Contacts and connections open up opportunities and can be a source of information and education. Keeping my network well oiled, has paid off when I want to assist someone in job search, relocation, business proposals, reference, appointments or interviews. Of course, what it also means is others should see you as a person with a reputation of being sincere, efficient, and conscientious.

Timing is everything.

I want to do so much in life. With just 24 hours a day, how much can I achieve? So I have to prioritize. That way I make time for the things I enjoy doing the most. On days I don’t read a few chapters of a book, I play my guitar or listen to music. When I don’t make time for gym or a walk, I play with my dog.

I choose different routes to go for my walks. Two evenings back I was pleasantly surprised to see an array of light installations on my way. Perfect timing!

Negotiations and bargains are time bound too. I cannot tell you the number of times I have agreed on a price earlier in the negotiation and then left with a feeling that I probably paid more than what I should have!

Ask my husband and he will tell you he knows the right time to say something and when to keep quiet! Whether it is to admonish or praise my child, if I don’t get the timing right, the cause is lost.

There are no shortcuts!

I love experimental cooking. When I browse the Internet for recipes I find several recipes for a dish that I want to try; some are elaborate and require a lot of pre preparations and some are quick fix methods. Which of the two recipes do you think turns out making the dish taste better?

When I look at my daughter working on math, I recall how we were never allowed to use calculators at school. I have blamed many of my math woes to that fact alone! Today, the only qualification you have to have to own a scientific calculator is that you have cleared primary school.  I had to work out each step of every sum I solved. The teacher allotted marks for every step that was right even if you got the final answer wrong. Today’s kids don’t work out steps in math. They have aids like calculators to help. Kids don’t care how they arrive at the answers so long as they got it right. Yet, shouldn’t math teachers insist that they show the working out?

I know of last minute crammers at school and college. I wonder if they have ever regretted not taking academics seriously throughout the year and always left it for last minute cramming.

Passion and Emotion

Have you heard of the saying – When you love what you do, there is not a day you have to go to work? I wake up every morning, thinking up new ways to have fun with what I do. My latent desire to work with English as my core expertise area makes my mother wonder aloud why I chose to complete a post graduate program in Food science instead of English Literature!

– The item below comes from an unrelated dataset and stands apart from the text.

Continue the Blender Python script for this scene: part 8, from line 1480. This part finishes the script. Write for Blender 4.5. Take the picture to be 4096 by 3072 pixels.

Be it a house I had to move or a city, a job or a function, when I am emotional about it, it only makes me miserable. I know of some people who will forever crib about a city they moved to.  It makes me want to ask them why they had to move! Go back to where you belong!

I have lived in different towns and cities all my life and I love bits and pieces of all the places I have lived in. I love the small town ambience of Trichy, the affluence at Coimbatore, the smells of bakeries in Bangalore, the busy life in Chennai, the every-one-belongs attitude of Mumbai, the cleanliness in Singapore…

Believe in yourself

When I began writing my first blog nine years back (Trust me, it has been that long!), I imagined writing my blogs till my daughter turned 16. I painstakingly recorded my conversations with my then 4 year old daughter and had decided that the blog would make a wonderful gift to any child wanting to find out about herself, when she has grown up. My husband, who has seen me “throw ideas out the window’ (in his own words) wrote it off as just one of my ideas that will go the same way.  Nine years hence, I am still blogging.

These five lessons from the book tell me that these underlying principles apply to everyone and not just to successful entrepreneurs.